I tried capital gain, rental income, up to $500,000 net, with 100,000 active income, but it looks like the SDB is still being applied in full on the active income.

Thanks for sharing.

Enter the amounts in the previous tax return; and then carry forward. SBD will be ground down.

Atul

I haven’t tried it, but logically, this would mean problem with the program would it not? Because if carry forward is the only way the SBD is grinding down, what about new corporation filing for the first time? I don’t think they are exempt for the first year.

Jeff:

Please read the definition of AAII – it talks about the investment income by the corporation (or the group) in the ‘previous calendar year’. I hope this will clarify your doubt.

Atul

Wow. you are right. I should have looked at the example, it did say, AAII in the preceding year. Thanks for the clarification.

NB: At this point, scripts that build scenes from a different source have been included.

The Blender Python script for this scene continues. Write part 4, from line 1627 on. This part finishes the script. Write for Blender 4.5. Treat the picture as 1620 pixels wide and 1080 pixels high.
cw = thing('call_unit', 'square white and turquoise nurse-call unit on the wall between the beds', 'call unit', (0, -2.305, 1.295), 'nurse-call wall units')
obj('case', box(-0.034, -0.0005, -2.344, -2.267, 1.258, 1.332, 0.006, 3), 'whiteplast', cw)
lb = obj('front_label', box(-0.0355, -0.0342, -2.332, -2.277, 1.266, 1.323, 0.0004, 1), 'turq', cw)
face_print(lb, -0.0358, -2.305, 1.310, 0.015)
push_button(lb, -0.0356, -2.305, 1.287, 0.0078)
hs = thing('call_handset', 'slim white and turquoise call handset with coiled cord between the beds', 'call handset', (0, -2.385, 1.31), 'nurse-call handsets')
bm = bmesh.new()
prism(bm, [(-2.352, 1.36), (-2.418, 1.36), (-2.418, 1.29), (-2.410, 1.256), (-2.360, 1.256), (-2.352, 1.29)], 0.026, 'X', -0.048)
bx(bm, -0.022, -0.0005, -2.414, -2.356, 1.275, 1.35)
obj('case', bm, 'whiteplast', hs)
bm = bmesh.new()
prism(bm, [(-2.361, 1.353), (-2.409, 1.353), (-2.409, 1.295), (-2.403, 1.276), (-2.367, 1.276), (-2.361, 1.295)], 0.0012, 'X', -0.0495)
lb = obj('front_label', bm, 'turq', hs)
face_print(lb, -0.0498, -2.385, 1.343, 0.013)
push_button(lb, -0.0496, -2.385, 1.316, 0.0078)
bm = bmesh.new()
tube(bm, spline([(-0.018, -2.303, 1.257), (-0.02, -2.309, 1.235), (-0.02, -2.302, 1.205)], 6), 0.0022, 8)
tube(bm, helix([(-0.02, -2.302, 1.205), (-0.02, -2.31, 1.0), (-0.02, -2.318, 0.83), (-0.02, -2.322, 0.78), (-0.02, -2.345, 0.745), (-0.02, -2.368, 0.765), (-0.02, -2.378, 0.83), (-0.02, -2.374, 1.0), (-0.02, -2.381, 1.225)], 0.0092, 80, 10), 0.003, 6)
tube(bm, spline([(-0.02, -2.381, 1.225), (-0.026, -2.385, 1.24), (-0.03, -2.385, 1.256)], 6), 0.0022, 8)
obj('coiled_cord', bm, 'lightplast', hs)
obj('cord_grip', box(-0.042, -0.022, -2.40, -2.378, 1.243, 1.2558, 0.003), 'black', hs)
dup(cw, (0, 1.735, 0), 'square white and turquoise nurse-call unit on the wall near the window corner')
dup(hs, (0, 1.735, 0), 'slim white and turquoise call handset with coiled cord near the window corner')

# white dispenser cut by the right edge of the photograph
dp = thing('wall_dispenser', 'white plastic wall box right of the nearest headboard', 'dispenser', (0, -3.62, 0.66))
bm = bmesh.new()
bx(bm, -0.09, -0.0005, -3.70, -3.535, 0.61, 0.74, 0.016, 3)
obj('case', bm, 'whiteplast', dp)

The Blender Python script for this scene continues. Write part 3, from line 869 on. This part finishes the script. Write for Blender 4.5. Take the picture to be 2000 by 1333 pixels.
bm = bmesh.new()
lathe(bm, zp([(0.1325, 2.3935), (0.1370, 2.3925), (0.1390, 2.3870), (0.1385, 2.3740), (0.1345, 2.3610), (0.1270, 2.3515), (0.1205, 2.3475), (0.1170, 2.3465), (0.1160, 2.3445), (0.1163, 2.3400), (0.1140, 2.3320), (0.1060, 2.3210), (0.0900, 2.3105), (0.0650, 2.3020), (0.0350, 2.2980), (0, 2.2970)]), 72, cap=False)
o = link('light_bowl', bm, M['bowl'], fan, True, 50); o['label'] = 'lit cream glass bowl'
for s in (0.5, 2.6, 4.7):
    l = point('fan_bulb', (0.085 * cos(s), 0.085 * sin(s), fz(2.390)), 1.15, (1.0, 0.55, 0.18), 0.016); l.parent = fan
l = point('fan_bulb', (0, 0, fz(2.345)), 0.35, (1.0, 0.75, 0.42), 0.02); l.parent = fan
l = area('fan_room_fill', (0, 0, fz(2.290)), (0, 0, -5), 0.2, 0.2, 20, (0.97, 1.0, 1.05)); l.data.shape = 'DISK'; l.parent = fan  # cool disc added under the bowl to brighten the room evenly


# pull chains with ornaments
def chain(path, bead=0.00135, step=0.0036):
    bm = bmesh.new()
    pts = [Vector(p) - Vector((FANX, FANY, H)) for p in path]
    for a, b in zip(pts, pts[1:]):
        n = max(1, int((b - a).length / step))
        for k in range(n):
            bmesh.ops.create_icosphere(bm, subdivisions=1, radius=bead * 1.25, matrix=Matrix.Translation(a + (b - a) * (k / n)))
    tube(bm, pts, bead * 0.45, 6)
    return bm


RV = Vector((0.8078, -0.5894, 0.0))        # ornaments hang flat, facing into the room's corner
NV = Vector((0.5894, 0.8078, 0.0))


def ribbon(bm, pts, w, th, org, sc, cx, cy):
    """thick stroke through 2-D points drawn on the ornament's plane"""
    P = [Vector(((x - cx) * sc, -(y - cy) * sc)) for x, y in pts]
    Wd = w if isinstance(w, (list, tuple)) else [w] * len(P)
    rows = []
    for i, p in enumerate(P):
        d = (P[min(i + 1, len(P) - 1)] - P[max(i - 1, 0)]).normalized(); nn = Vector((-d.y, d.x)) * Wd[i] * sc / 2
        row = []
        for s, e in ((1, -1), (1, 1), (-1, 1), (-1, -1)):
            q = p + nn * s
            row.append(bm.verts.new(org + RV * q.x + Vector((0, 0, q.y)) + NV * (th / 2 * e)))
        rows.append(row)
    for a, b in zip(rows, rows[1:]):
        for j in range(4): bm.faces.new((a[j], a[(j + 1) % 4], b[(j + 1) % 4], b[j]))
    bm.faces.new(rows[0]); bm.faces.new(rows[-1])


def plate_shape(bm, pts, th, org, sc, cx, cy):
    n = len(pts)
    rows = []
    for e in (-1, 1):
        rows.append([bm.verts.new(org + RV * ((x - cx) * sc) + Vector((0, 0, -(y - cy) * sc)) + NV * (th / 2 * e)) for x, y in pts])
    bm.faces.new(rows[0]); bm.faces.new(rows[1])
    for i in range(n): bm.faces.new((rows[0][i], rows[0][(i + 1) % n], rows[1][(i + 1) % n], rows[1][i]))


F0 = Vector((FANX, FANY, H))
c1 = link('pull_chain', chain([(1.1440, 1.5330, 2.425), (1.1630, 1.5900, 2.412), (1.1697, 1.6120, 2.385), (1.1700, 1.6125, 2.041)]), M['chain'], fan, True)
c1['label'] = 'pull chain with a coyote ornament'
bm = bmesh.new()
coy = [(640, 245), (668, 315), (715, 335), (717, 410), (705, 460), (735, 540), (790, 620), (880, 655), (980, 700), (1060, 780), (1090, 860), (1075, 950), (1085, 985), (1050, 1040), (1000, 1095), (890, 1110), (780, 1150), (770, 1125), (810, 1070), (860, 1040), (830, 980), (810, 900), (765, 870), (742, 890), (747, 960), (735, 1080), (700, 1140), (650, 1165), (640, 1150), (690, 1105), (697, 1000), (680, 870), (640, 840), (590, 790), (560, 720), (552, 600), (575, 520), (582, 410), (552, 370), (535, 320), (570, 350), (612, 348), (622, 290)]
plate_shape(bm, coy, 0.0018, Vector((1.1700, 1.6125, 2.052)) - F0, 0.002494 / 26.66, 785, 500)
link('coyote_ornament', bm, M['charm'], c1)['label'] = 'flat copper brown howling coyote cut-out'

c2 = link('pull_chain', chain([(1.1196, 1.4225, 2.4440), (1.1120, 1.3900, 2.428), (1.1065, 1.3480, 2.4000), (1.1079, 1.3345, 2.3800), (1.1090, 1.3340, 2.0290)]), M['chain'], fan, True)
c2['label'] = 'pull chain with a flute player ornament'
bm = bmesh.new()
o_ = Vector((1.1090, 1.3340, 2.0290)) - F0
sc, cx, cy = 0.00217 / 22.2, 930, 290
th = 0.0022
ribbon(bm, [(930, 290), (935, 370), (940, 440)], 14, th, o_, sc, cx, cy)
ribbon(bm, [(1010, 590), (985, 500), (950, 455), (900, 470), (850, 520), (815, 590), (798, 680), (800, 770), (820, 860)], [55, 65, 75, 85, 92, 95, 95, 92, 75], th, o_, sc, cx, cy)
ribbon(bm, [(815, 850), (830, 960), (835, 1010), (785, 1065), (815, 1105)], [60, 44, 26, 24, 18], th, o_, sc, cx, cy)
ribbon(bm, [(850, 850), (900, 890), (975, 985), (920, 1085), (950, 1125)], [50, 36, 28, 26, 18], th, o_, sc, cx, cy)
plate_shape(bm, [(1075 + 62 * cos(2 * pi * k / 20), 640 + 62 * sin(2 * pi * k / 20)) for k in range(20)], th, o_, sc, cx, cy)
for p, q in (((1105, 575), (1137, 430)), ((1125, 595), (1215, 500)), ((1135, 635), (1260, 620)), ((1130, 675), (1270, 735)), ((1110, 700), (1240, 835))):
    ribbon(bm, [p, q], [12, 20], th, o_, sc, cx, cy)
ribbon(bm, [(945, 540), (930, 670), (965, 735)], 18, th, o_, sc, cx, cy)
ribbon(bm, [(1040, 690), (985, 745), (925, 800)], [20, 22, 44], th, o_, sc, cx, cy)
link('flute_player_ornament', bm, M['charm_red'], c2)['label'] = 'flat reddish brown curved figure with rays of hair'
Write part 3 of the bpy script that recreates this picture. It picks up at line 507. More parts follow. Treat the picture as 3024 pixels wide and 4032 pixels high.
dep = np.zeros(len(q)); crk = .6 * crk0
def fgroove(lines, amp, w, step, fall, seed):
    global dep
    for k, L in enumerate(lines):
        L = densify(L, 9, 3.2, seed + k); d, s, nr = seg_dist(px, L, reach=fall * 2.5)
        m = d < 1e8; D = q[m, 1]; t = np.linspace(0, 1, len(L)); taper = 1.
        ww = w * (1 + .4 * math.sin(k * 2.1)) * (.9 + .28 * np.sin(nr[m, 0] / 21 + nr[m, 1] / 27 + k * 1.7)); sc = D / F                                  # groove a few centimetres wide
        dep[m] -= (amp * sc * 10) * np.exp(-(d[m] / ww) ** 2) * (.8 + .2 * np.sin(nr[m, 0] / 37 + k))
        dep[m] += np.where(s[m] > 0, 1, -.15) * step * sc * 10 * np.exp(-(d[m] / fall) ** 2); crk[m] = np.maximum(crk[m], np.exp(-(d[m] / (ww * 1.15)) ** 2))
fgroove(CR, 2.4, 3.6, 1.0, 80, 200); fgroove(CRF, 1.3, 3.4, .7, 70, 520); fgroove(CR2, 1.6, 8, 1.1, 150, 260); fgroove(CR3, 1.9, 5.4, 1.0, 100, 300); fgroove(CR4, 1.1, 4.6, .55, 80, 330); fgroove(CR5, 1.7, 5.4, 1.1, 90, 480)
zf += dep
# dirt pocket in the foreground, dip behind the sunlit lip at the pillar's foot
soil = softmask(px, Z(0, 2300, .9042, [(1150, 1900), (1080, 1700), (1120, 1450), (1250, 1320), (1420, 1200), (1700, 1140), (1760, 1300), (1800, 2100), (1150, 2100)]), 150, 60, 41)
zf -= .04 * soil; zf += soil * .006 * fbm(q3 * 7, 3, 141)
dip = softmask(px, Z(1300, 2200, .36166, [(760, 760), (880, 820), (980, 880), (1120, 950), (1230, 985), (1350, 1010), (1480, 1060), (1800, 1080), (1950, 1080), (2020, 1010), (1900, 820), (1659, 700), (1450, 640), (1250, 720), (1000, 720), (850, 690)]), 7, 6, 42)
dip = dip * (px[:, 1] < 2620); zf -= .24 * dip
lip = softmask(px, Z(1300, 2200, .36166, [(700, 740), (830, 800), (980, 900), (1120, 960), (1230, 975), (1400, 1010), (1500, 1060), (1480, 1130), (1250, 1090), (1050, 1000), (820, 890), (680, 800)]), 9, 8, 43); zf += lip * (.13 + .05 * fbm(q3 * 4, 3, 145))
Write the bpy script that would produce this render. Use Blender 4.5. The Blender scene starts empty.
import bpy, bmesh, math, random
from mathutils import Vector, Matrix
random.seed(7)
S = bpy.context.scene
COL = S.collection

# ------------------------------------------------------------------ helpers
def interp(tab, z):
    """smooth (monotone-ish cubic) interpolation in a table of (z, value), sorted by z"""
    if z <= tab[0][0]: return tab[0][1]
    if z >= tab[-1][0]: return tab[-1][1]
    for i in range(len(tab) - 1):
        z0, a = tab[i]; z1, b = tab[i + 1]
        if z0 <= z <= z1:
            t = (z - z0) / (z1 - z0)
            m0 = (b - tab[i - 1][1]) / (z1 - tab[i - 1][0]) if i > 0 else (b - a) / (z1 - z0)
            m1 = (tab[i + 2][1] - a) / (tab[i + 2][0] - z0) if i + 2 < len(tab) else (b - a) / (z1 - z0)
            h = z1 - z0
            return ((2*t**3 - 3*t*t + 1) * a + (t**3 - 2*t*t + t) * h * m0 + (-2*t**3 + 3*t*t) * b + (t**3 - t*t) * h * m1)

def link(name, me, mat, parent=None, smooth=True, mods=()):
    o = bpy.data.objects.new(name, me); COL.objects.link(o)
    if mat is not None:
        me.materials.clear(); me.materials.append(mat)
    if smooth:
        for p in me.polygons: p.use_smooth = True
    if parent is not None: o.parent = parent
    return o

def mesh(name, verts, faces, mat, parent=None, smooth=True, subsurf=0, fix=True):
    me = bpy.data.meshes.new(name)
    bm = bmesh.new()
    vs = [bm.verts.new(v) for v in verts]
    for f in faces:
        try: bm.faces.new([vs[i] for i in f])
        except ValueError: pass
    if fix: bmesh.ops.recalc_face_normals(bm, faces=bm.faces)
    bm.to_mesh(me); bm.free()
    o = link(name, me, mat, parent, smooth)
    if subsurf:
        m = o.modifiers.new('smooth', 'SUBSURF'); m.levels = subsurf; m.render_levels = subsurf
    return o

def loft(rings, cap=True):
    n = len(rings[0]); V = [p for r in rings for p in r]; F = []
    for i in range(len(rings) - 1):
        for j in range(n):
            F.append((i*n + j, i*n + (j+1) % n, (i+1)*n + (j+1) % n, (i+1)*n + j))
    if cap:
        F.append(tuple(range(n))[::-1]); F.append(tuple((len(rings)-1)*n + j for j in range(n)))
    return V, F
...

https://www.canada.ca/en/revenue-agency/programs/about-canada-revenue-agency-cra/federal-government-budgets/budget-2018-equality-growth-strong-middle-class/passive-investment-income/small-business-deduction-rules.html

A CCPC’s passive income business limit reduction for a particular taxation year will be the amount determined by the formula:

BL/$500,000 x 5 (AAII - $50,000)

where

BL is the CCPC’s business limit otherwise determined for the particular year (i.e., its business limit as described above); and

AAII is the total of all amounts each of which is the adjusted aggregate investment income of the CCPC, or of any corporations with which it is associated at any time in the particular year, for each of their taxation years that ended in the preceding calendar year.